Mauro Libertella (Ciudad de México, 1983. Autor de El invierno con mi generación)
Sigo creyendo que Roberto Bolaño y Mario Levrero son los dos escritores que edificaron el puente por el que la literatura latinoamericana cruzó del siglo XX al XXI. Por eso caló tan hondo en los jóvenes. Bolaño lo hizo desde la épica, desde cierta noción de la entrega total; Levrero lo hizo mas bien desde el silencio, desde el ascetismo. Son dos formas complementarias de la entrega, incluso del sacrificio. Son también dos autores que, sentimos, vivieron puramente para la literatura y eso, cuando uno es joven y quiere escribir, es muy estimulante. Saber que hay escritores que se tiran del avión sin saber si el paracaídas va a abrir.
Iñaki Echavarne (Barcelona, Crítico)
Durante un tiempo, la Crítica acompaña a la Obra, luego la Crítica se desvanece y son los Lectores quienes la acompañan.
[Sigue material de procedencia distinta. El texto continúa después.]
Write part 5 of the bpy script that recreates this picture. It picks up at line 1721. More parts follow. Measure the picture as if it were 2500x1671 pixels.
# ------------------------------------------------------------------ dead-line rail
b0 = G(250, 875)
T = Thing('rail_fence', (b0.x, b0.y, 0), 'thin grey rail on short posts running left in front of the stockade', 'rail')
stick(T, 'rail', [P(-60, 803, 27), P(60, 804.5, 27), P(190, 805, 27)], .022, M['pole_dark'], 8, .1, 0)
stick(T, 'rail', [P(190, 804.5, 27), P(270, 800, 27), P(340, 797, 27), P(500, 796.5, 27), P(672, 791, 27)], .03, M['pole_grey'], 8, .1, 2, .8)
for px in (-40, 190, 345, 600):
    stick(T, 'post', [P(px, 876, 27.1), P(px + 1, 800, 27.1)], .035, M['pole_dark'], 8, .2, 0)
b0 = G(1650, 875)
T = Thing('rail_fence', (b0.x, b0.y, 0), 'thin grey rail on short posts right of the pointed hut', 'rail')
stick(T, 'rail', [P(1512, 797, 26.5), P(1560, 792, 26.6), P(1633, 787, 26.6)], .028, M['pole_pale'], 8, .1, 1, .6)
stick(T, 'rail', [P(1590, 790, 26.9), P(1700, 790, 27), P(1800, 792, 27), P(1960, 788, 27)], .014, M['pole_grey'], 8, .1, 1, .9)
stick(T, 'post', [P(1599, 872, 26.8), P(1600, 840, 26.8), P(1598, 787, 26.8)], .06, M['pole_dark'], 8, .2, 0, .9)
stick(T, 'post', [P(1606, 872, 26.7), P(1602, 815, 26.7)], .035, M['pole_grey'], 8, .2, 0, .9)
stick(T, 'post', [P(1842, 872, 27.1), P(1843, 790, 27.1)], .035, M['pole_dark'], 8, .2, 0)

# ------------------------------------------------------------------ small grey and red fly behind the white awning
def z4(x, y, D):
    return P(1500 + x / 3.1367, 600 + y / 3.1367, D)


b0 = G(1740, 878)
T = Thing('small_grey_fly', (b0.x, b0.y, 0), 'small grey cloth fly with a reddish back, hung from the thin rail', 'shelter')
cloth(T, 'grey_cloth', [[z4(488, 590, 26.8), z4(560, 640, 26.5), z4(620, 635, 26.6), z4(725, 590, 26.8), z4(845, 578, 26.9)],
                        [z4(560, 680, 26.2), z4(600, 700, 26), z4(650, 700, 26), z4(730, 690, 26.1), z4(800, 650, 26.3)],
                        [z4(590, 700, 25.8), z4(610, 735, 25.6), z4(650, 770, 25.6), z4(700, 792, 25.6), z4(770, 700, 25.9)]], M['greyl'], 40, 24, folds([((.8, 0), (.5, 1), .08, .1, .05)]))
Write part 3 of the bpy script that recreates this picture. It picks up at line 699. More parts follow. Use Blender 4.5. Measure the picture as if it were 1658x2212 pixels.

El viaje puede ser largo o corto, luego los Lectores mueren uno por uno y la Obra sigue sola, aunque otra Crítica y otros Lectores poco a poco vayan acompasándose a su singladura. Luego la Crítica muere otra vez y los Lectores mueren otra vez y sobre esa huella de huesos sigue la Obra su viaje hacia la Soledad. Acercarse a ella, navegar a su estela es señal inequívoca de muerte segura, pero otra Crítica y otros Lectores se le acercan incansables e implacables y el tiempo y la velocidad los devoran. Finalmente la Obra viaja irremediablemente sola en la Inmensidad. Y un día la Obra muere, como mueren todas las cosas, como se extinguirá el Sol y la Tierra, el Sistema Solar y la Galaxia y la más recóndita memoria de los hombres.